I've never completely understood the adage about not letting the other team's best guy beat you. He's their best guy. He's supposed to be the one who beats you if you are, in fact, supposed to get beaten. When Albert Pujols homered off Aaron Heilman in the fourteenth inning [1] a few weeks ago, it wasn't fun, but it was Albert Pujols. It beat Yadier Molina beating us.
Likewise, I can accept Miguel Tejada or Lance Berkman pulling the trigger a lot less begrudgingly than I can the Astros' support crew doing us in [2]. Brad Ausmus? Before today, he was a Killer B only by first initial. Darin Erstad? Power wasn't his game…before today. Good Major Leaguers continuing long careers, but not the guys who you picture crucifying your chances in the late innings.
But David Newhan? Christ Almighty, as David Newhan himself might think with total sincerity [3] in the matter.
I was familiar with only two elements of David Newhan's biography when he signed with the Mets to become the new and hopefully improved Chris Woodward last year: 1) His father is a sportswriter of great renown [4]; 2) he, like Shawn Green and Scott Schoeneweis, was represented by a card in my Jewish Major Leaguers set that these fine folks [5] put out. As one who writes about sports and has been Bar Mitzvahed [6], I filed both facts under “couldn't hurt” and waited for David Newhan to perform utilityman miracles.
And I waited.
David Newhan's 2007 was one of the least inspiring of all Met 2007s. To put it kindly, he never quite got untracked. Hit a momentarily big homer against Milwaukee in a game that was ten minutes from devolving into a Brewer blowout [7]. Contributed days later to the unlikeliest of ninth-inning rallies [8] against the Cubs. And if he did anything else after May 17, I must have missed it. Willie Randolph kept sending David Newhan up to bat and, like Ricky Ledee (1 HR, 6 RBI, .222 BA), David Newhan (1 HR, 6 RBI, .203 BA) kept turning right around to reclaim his a seat on the bench. His unremarkable production as a bit Met was not unique. Utilitymen — whoever their father, whatever their lineage — are benchbound precisely because they are generally incapable of cracking a good lineup. It happened to Woodward. It happened to Joe McEwing before him. It happens to almost all of them. They also tend to wander through the desert seeking a 25th-man role on foreign rosters. Thus, David Newhan — erstwhile member of the organizations of the Athletics, the Padres, the Phillies, the Dodgers, the Rockies, the Rangers, the Orioles and the Mets — journeyed on after 2007, candles unlit in the Shea Stadium window regarding his return.

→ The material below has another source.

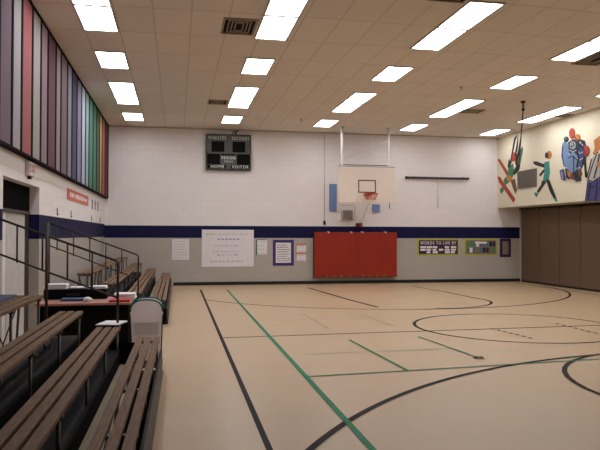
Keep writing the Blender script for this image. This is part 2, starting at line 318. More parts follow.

He came back this weekend anyway, not as a Newhan but as a new man — a man apparently bent on inflicting regret on those for whom he did next to nothing. Saturday night? A no-doubt home run off John Maine, his first of the year. Perhaps David, starting at second base, used his '07 pine time to really study Maine's arm angle in anticipation of someday swinging against him. Or maybe he succeeded as he did because Johnny's arm is perilously close to falling off [9].
Sunday? Sunday David Newhan stepped up as a pinch-hitter for the Astros. In 2007, as a Met, David Newhan batted .171 in pinch-hitting situations. In 2008, he'd tumbled far from that lofty perch. He was 1-for-21 (.048) as a pinch-hitter before facing Aaron Heilman in the seventh. Call it the rise of the new man; call it David Newhan's revenge; call it anybody could have whacked Aaron Heilman today. But David Newhan singled sharply to drive in the tying run for Houston (and might have eventually scored an insurance run had Astro third base coach Ed Romero not waved home dead duck Humberto Quintero).
Two days, two ringing hits, two darts fired at the Mets' slimming first-place lead. The Mets have seemed like a much better or at least much spunkier unit than their 2007 predecessors all summer long, not necessarily because David Newhan isn't a Met anymore but his absence, though largely overlooked, didn't hurt. His presence this weekend, however, sure has.
When I received my 2008 Jewish Major Leaguers update set, I was delighted to find portrayals of Scott Schoeneweis and Shawn Green in blue and orange that was authentic and not Photoshopped [10]. But there was no David Newhan. I asked JML why Newhan as a Met was not included (if for nothing more than completion's sake) and was told that in light of David's chosen spiritual path — he considers himself a Messianic Jew, or what is referred to sometimes as a Jew for Jesus [11] — “Newhan is considered 'out' in terms of current Jewishness.”
Funny, I thought. He was considered “out” by most pitchers every time they faced him last year.